São Francisco e Santa Rosa.
10 km de uma estreita estradinha de terra e chegamos lá. A porteira azul meio remendada nunca foi trancada, também, pra que? Não havia sinal de vida humana num raio de 10 km e aquele paraíso era só nosso.
Subindo uma ladeirinha já dava pra avistar o lago e o puxadinho feito por Ele para que se pudesse observar o céu nas noites estreladas do meio da água. A capelinha ficava logo ali, com direito a altar, imagens e até um sino. Sempre que a Menina chegava perto desse sino se perguntava quantas pessoas antes dela haviam puxado a corda e ouvido as badaladas.
Depois do gramado via-se a casa grande. “Grande” é apenas força de expressão, a casa era simples, antiga. Tinha as paredes brancas e as portas azuis, dando um ar de “céu” pro lugar. Em todas as portas viam-se maçanetas brancas de porcelana pintadas à mão, flores rosadas e vermelhas com um pouco de verde. O chão de madeira resmungava quando passávamos por ele, tinha até umas falhas entre as tábuas, mas que ninguém ligava, o chão pertencia à casa e ninguém poderia mexer nele.

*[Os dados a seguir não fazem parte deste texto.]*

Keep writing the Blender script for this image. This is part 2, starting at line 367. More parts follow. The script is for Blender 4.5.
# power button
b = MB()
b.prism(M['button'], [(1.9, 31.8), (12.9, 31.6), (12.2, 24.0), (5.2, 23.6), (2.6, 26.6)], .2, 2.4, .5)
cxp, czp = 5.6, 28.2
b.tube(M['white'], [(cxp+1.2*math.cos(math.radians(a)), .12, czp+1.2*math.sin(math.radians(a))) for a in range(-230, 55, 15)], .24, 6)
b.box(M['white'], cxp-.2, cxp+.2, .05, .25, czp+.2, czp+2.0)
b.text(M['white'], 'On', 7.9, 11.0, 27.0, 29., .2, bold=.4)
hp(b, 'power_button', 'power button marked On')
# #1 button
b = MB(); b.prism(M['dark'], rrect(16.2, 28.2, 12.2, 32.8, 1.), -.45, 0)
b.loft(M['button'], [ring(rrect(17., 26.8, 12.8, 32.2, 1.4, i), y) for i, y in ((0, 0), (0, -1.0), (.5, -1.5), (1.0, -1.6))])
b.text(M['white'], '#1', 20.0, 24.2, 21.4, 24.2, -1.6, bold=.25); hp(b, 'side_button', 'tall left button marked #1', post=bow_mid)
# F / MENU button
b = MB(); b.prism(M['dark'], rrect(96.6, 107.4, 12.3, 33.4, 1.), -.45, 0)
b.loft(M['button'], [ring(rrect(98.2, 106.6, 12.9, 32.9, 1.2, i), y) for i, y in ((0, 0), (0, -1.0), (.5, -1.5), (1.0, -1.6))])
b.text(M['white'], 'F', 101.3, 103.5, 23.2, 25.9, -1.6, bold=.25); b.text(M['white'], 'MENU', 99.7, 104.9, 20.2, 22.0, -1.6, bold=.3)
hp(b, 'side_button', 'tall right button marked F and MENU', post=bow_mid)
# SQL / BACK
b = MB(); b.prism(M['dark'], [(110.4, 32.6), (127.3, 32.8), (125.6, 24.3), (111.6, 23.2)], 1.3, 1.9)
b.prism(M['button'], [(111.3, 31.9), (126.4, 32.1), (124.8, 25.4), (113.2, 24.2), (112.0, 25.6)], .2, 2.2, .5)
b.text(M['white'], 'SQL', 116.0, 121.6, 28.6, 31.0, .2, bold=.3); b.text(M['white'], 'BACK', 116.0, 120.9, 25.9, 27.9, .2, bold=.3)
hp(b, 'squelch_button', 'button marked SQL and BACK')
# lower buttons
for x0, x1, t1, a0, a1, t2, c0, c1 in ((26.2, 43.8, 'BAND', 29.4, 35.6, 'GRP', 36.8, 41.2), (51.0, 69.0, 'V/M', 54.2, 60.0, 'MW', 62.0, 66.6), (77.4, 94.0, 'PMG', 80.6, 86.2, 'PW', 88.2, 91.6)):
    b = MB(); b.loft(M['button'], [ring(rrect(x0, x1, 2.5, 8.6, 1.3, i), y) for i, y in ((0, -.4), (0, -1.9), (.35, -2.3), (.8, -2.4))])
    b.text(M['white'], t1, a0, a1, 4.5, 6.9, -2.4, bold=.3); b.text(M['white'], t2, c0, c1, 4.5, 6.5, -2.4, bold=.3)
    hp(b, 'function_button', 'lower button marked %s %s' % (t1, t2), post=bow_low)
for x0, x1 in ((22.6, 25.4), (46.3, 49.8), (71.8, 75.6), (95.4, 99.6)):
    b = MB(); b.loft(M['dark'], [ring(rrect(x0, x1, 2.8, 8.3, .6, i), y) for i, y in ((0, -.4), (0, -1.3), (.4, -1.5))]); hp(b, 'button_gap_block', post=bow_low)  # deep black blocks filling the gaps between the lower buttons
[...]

Passando pela sala e por mais um portal azulado chegava-se a cozinha. O coração da casa. O majestoso fogão à lenha aquecia tudo no cômodo: as conversas, gargalhadas e a água pro café. O calor da lenha nos unia. Na janela, um pequeno rádio cantor de música sertaneja deixou a música gravada nas paredes e nas lembranças que agora, Ela tem da casa de quando era menina. Só agora Ela se deu conta do quanto foi feliz naquele chão de terra batida, de como era bom refugiar-se do barulho e da fumaça pelo menos aos finais de semana. Fugir pela estrada à cavalo, sem ter hora pra voltar, caminhar pelas trilhas na mata, alimentar as galinhas, os coelhos, sentir o cheiro do eucalipto, correr contra o vento, se isolar em qualquer canto, tocar o sino...Havia tanta vida naquele lugar, que o mundo lá parecia ser outro. E era.
Agora o arrependimento bate, poderia ter aproveitado mais, poderia ter evitado o fim de uma época que não volta mais, de uma época em que eram mais do que apenas os quatro. Quando as preocupações viravam grãos de areia e eram jogadas ao vento. Hoje, Ela chorou pela primeira vez a perda daquele pedaço de céu, a saudade que sente do seu paraíso particular aperta cada vez que a Menina se afasta dela com o passar dos anos. A Menina ainda deve morar lá, já que ela não se lembra de nenhum outro lugar no universo onde tenha sido mais feliz.